Cart Abandonment comes from our shopping cart.  The row is set to highlight green or red if it is trending above or below average.  Many times I have noticed cart abandonment peaking at the same time that an ad channel is under performing which alerts me to a new competitor on that ad channel.  This is an instance of learning how metrics correlate and is one of the most important reasons for doing the trend report.

 

I don’t think Conversion Rate can be looked at for your full site without breaking it down for mobile and desktop (I choose to lump tablet in with desktop).  If our conversion rate drops that can alert us to a problem in our cart and this breakdown indicates where to start looking for an issue.
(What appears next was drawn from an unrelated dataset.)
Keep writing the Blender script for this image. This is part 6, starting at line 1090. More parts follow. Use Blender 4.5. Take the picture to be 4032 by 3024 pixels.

Learning the conversion rate trends for my site has helped us evolve our advertising spend for mobile.  After years of following these trends, I have been able to develop a better understanding of our customers and how our most valuable customers always come in on desktop.  These types of insights develop over time of following this data set.

We are getting to the end … time for the grand finale!  Bringing it all together for the bottom line.  The weekly estimated gross profit row has conditional formatting to alert to a new high.   I use my Monday morning time with my trend report to gain insight and understanding while making sure I know if we are profitable.  I also summarize all the ad channels together for what we spent last week on all advertising and whether is was profitable after ad spend and product costs.

 

You can start with this format or just one small chunk, but the real point is to have you decide the metrics that most important to you and your business.  Putting metrics in a format that speaks to you is paramount, therefore, don’t rely on this format if you find it uninspiring.  But do commit to a weekly data set that you are willing to track – that is where the deep insights and knowledge of your business will come from.